Having just finished a knitting contract that had consumed most evenings for the best part of the last four months, I rewarded myself with a new jigsaw. Forty two different teapots segmented into 1000 pieces, with little written captions – my favourite sort of challenge. The pieces were uniquely cut into odd and original shapes. Not your normal run of the mill sort of puzzle, I thought as I ripped off the cellophane and started to sort the pieces.
Horror of horrors! A few days later, when I came to fit in the last piece – it wasn’t there. It was an edge piece, so I’d had my suspicions from the start. I’d kept hope thinking that, because of the unusual cut of the pieces, maybe I had mistaken it for a middle piece in my original ‘sort’ of outside edge pieces and that it would turn up at the end.

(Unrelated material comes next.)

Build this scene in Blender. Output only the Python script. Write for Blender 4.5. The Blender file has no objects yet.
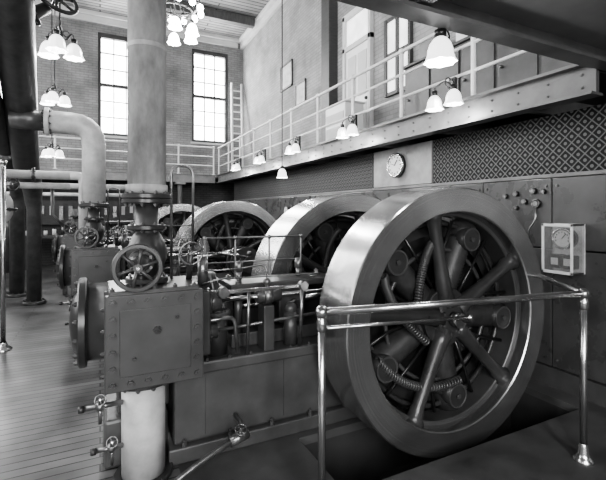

Unfortunately it didn’t. I hunted high and low, like the woman in Jesus’ parable of the Lost Coin – under the table, down by the door, into the cupboard, all over the floor – except I didn’t find it. Annoyed, I consoled myself – she had lost a tenth of her coins, the shepherd lost one hundredth of his sheep, I had only lost a thousandth of my puzzle. It was an edge piece – my teapots were intact and unaffected. If I squinted and kept that edge out of my vision, could I imagine it was complete and feel the same whoosh of achievement as if all the pieces had been there? After all, I had spent longer on it if I included the search time, than if all thousand pieces were present.
No, it’s not the same. One piece, even one that appeared insignificant to the big picture, needs to be there. Without it, the whole thing is incomplete.
Are you the missing piece in God’s puzzle of life? Is He waiting for you to come to Him before His plan of salvation is complete? However insignificant you may feel you are, everyone is equally needed as part of His design.